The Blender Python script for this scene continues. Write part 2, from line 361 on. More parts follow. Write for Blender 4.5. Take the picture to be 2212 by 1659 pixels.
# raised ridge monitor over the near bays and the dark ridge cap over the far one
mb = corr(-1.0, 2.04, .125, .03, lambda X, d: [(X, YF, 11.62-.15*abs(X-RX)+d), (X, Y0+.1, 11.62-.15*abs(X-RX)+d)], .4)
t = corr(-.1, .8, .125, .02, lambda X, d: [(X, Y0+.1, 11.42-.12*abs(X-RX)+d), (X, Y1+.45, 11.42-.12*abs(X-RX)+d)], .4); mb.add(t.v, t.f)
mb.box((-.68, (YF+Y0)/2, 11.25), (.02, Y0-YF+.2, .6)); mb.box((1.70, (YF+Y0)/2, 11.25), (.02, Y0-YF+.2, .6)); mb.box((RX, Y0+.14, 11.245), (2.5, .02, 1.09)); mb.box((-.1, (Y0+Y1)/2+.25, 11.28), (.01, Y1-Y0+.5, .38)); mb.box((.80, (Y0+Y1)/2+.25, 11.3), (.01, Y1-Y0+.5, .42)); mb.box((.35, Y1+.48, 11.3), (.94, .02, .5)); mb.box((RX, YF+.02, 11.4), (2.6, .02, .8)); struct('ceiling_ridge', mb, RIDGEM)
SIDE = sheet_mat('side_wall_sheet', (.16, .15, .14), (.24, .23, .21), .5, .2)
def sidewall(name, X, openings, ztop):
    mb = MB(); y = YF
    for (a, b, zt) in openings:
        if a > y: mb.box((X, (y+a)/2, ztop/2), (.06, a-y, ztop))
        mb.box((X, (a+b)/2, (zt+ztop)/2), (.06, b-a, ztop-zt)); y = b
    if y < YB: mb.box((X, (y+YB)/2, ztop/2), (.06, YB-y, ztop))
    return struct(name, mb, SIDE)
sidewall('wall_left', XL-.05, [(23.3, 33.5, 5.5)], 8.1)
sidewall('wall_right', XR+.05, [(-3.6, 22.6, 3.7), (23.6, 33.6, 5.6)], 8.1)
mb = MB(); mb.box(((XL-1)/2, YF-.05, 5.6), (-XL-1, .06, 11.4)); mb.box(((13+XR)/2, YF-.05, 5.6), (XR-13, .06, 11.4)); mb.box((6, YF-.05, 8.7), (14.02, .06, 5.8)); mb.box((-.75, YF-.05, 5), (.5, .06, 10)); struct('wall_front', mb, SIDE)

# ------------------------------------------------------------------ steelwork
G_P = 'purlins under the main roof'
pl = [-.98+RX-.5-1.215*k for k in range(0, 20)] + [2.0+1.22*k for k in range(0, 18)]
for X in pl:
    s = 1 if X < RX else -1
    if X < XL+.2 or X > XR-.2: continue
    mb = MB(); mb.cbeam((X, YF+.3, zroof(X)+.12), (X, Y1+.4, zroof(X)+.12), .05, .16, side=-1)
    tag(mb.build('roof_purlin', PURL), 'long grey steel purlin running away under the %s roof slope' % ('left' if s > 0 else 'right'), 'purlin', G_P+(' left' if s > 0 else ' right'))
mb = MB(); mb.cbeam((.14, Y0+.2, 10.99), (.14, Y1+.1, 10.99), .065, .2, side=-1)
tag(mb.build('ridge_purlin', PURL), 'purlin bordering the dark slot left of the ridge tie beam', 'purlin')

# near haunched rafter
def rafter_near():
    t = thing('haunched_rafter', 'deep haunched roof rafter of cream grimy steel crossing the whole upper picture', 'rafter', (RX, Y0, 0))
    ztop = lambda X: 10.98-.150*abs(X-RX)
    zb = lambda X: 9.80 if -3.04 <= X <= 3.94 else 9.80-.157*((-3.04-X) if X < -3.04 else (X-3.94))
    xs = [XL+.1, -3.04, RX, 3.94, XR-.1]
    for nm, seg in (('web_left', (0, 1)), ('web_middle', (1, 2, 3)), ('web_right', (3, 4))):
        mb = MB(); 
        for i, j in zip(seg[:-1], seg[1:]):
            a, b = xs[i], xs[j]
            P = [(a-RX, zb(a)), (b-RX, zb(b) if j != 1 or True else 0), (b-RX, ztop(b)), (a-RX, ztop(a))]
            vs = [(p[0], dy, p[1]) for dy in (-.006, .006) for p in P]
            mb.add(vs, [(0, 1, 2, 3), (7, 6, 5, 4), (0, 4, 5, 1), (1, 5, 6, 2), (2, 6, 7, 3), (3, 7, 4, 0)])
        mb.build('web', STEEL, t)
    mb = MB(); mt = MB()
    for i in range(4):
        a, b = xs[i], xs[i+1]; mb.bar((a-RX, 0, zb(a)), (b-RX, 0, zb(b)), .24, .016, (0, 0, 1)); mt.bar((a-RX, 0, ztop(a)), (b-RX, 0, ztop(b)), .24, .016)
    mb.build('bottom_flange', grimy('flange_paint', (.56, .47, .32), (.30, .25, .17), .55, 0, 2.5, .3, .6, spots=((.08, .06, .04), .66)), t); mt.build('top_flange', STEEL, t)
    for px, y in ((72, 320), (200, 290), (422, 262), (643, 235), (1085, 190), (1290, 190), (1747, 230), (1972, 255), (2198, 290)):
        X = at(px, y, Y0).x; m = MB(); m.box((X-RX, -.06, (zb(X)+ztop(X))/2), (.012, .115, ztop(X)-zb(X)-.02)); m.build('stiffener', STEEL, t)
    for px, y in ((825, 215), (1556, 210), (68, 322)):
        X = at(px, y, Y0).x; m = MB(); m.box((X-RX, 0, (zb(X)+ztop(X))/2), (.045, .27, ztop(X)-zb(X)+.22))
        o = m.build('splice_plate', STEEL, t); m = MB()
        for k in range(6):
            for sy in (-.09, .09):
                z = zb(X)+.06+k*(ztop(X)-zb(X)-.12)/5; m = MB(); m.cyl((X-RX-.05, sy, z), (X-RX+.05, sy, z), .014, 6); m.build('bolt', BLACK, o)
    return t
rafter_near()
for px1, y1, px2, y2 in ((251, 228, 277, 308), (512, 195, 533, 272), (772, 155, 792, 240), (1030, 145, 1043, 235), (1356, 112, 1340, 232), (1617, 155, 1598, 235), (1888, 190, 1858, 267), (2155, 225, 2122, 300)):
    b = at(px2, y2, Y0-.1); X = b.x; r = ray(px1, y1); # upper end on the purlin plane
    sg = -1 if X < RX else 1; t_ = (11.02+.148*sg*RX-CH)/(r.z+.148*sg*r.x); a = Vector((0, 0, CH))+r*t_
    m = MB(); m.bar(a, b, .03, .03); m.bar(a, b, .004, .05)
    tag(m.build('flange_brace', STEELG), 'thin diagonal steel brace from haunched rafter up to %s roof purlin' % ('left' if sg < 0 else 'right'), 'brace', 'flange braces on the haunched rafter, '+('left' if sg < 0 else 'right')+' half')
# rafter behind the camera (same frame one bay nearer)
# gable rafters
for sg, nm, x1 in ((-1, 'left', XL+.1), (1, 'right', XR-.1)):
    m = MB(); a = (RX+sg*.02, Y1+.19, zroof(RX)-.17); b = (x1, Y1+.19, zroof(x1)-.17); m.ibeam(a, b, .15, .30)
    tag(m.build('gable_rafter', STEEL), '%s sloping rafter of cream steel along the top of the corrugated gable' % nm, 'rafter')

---

Given problem.
Produce the lines from the top of the listing through the "t = corr(-.1, .8, .125, .02, lambda" line exactly as they appear, with no additional output.

Answer below.
The Blender Python script for this scene continues. Write part 2, from line 361 on. More parts follow. Write for Blender 4.5. Take the picture to be 2212 by 1659 pixels.
# raised ridge monitor over the near bays and the dark ridge cap over the far one
mb = corr(-1.0, 2.04, .125, .03, lambda X, d: [(X, YF, 11.62-.15*abs(X-RX)+d), (X, Y0+.1, 11.62-.15*abs(X-RX)+d)], .4)
t = corr(-.1, .8, .125, .02, lambda X, d: [(X, Y0+.1, 11.42-.12*abs(X-RX)+d), (X, Y1+.45, 11.42-.12*abs(X-RX)+d)], .4); mb.add(t.v, t.f)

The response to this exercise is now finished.